Selain itu, dari sudut pandang yang berbeda, setidaknya kita melihat latar belakang dari Setyono Djuandi Darmono sendiri. Siapakah dia sehingga memiliki pemikiran tentang penghapusan tersebut? Selain pendiri sekaligus Chairman Jababeka Group, Darmono juga dikenal sebagai pejuang kebudayaan Indonesia. Bersamaan dengan membangun Jababeka sebagai kawasan industri terbesar di Asia Tenggara pada tahun 1989, Darmono juga memimpin berbagai program wisata dan pelestarian, termasuk situs warisan dunia UNESCO yaitu Candi Borobudur, Candi Prambanan dan Istana Ratu Boko, serta revalitisasi Kota Tua Jakarta. Meski hanya mencomot sedikit latar belakang Darmono dari Wikipedia, paling tidak sebagai seorang budayawan, agak menjadi wajar jika Darmono berwacana tentang penghapusan demi menjaga kestabilan negara.

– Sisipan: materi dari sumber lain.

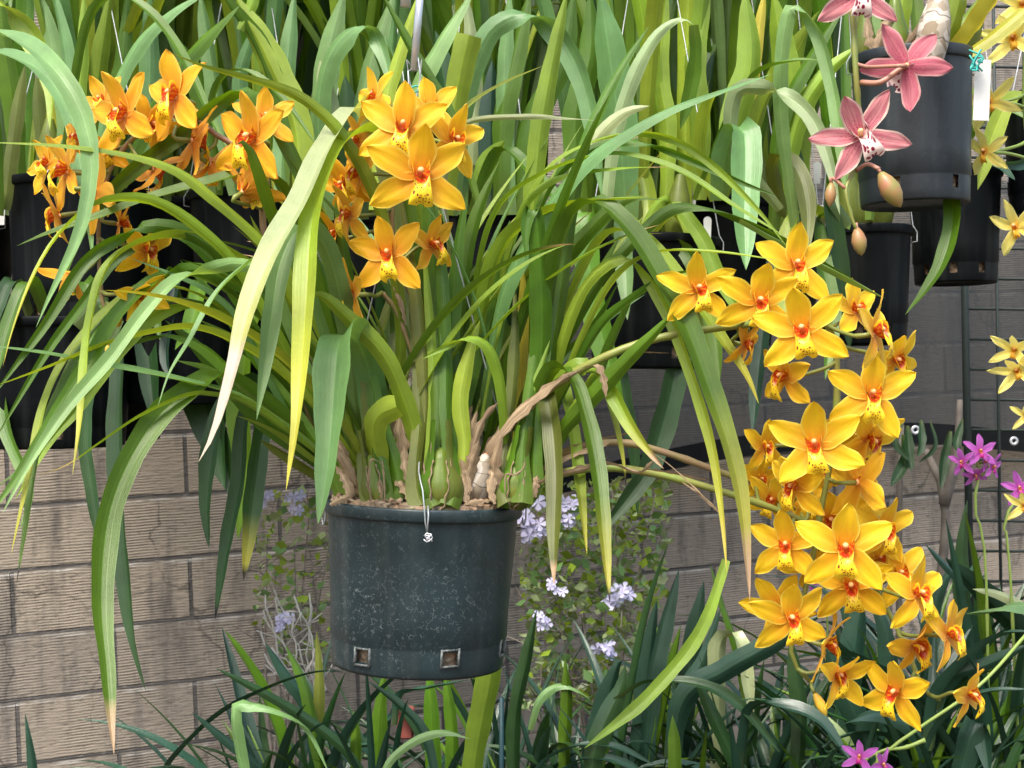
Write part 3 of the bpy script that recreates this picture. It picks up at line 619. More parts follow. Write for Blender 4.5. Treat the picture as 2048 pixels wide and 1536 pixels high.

Aspek terakhir adalah affective atau afektif. Afektif adalah ranah yang berkaitan dengan nilai dan sikap. Dalam tahap wisdom terakhir ini kita dituntun untuk bagaimana memutuskan sikap yang kita ambil setelah melalui langkah-langkah sebelumnya. Sehingga bisa dikatakan, dalam merespon wacana dari Darmono, langkah sebelum memastikan diri ikut campur berkomentar adalah perlunya diri untuk membuktikan kebenaran wacana tersebut. Dilanjutkan dengan mencari antitesa terhadapnya. Kemudian melihat wacana tersebut dari sudut pandang lain, sehingga kita bisa mempertimbangkannya. Jika sudah melalui langkah-langkah tersebut, maka tahap akhirnya adalah kita diharapkan mampu mengambil sikap dengan arif. Apakah perlu kita berkomentar dengan narasi mencemooh, menghujat atau mencerca? Jika sudah bisa bersikap bijak atau arif, diharapkan komentar-komentar sampah tidak akan lagi memenuhi media sosial kita.